JSON is everywhere in games — config files, save data, level metadata, animation definitions, you name it. The JSON Editor opens any JSON file as an editable tree, with type-aware controls per node, a search box, and a Monaco escape hatch when you really do want to edit the raw text.

It's the difference between "scrolling through a 600-line file" and "click the field, change it, save."

Features

  • Tree view. Every object, array, and value rendered as a navigable tree. Expand and collapse branches; jump to any node instantly.
  • Type-aware inline edits. Numbers get number inputs, booleans get toggles, strings get text inputs, null and undefined get the obvious controls. No more accidentally turning 42 into "42" because you mistyped.
  • Node inspector. Click any node and see its path, its type, and edit its value in a focused panel.
  • Search. Find any key or value anywhere in the document. Useful for big config files.
  • Monaco escape hatch. When you want the raw text — paste a chunk, do a regex find-replace, or just see what's actually on disk — switch modes and you're in a full Monaco editor.
  • Validates as you edit. Catches malformed JSON before you save and break your game.
  • Save to the VFS. Saves track version history, so a bad edit is one revert away from being a non-issue.
  • Multiple windows.
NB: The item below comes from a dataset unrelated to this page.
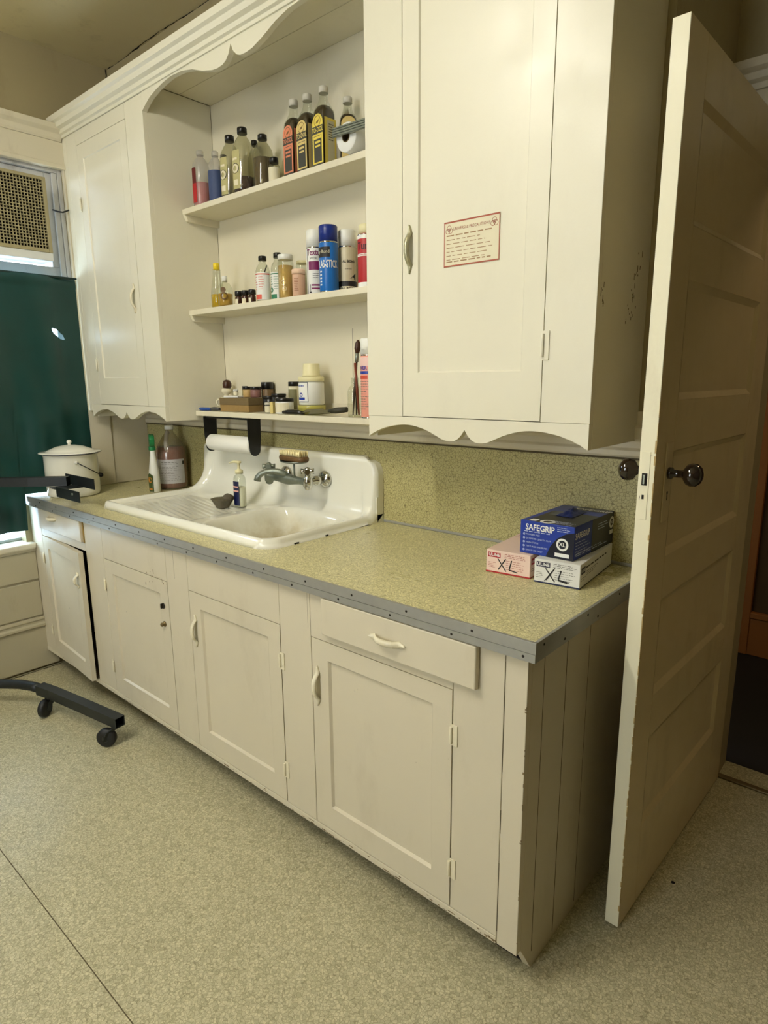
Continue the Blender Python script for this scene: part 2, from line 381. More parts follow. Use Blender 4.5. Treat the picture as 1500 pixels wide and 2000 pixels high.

Compare two config files side by side, or edit several at once.

What you walk away with

  • Cleanly edited JSON, with no syntax mistakes.
  • A way faster path through "I just want to change this one number" than opening it in a text editor.
  • Version-tracked files you can roll back if a save goes sideways.

JSON editing isn't glamorous. This tool makes it bearable — and most of the time, that's all you need.